Mount Pearl parents left fuming at school board after alleged assault on teenage son
CBC
The parents of a Mount Pearl teenager are wondering where to turn, after an alleged violent assault on their son by his high school classmates left him feeling unsafe and unprotected on school grounds.
The former O'Donel High student says he was brutally attacked by six boys during a New Year's Eve party last year, assaulted so severely that police later said it endangered his life, according to his parents.
Those six boys followed him to an empty parking lot, surrounded him and beat him until he was unrecognizable, said Glenn Sullivan, the boy's father, speaking to CBC News from the driveway of his Mount Pearl home.
After the alleged attack, "he didn't come out of his room for about three weeks," Sullivan said, describing how multiple kicks to the head left his son with a severe concussion and bloodied eye.

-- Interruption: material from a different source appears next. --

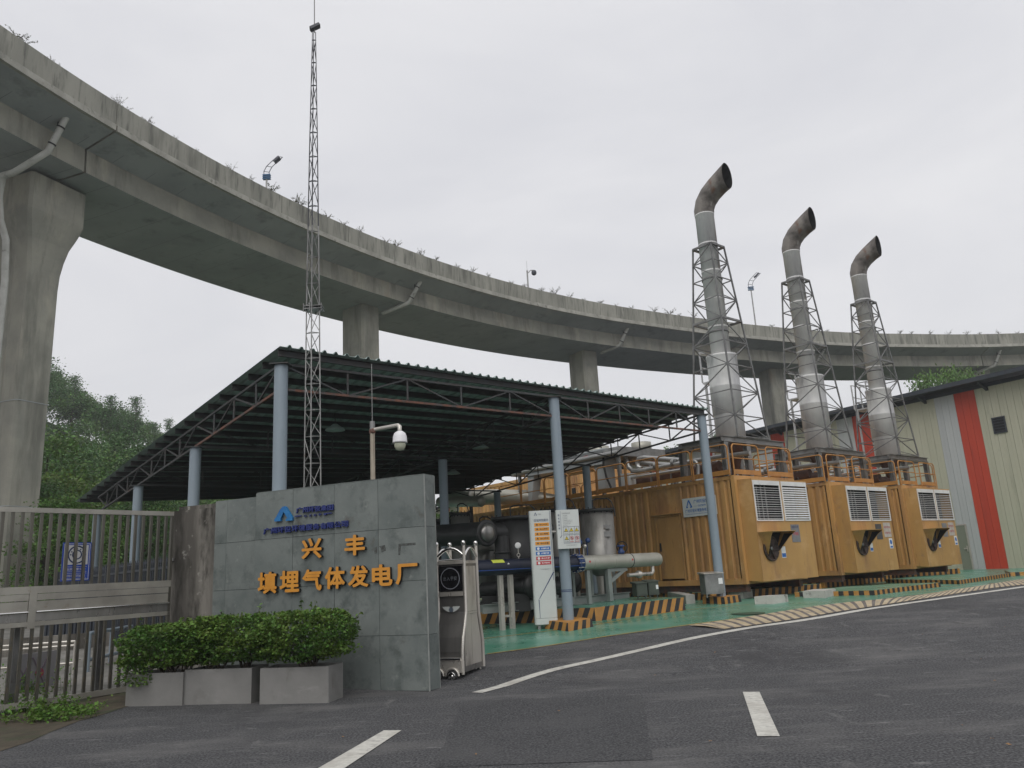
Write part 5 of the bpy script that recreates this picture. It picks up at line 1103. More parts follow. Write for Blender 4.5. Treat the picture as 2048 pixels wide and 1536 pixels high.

"His face was all misshapen, and he couldn't hear out of his ear for about a month," Sullivan said.
The boy's mother, Jana Sullivan, picked her son up that night, telling CBC News he was "covered head to toe" in blood, with cauliflowered ears, a swollen nose and two black eyes. Her son says the boys beat him unconscious and threw his phone into a nearby stand of trees. He woke up to the sound of his phone ringing, she said.
The school's principal at first reassured the Sullivans their son would return safely to class after he recovered. But as the months wore on, the family says, administration did little to ensure their child could spend his days at school without encountering his alleged attackers.
That, too, affected their son, whose first name CBC News has agreed to withhold for his mental well-being.
The six boys have been charged as minors with aggravated assault, and can't legally be identified. The allegations against them have not been proven in court.
The alleged attack also didn't happen during school hours, prompting the school to tell the Sullivans their hands were tied in terms of providing discipline or remediation, the family said.
The accused boys continued to harass and antagonize the Sullivans' son, according to his mother, until five of them graduated in June.
One of the accused is still a student at the school, they add. He's accompanied to and from classes, but on his lunch break, he's free to roam — leaving the Sullivans' daughter, a Grade 10 student at O'Donel, vulnerable to what the family is calling intimidation and harassment.
The family asked for that student to be relocated, but say the school declined their request. So their son, 17 and now in Grade 12, moved briefly to Nova Scotia earlier this year to complete his education — the result of what Glenn describes as lip service from the school administration.
"They're just like, 'we're sorry, we understand your frustration.' And that's all you get. Other than that, there's nothing else," he said. "It's just a joke."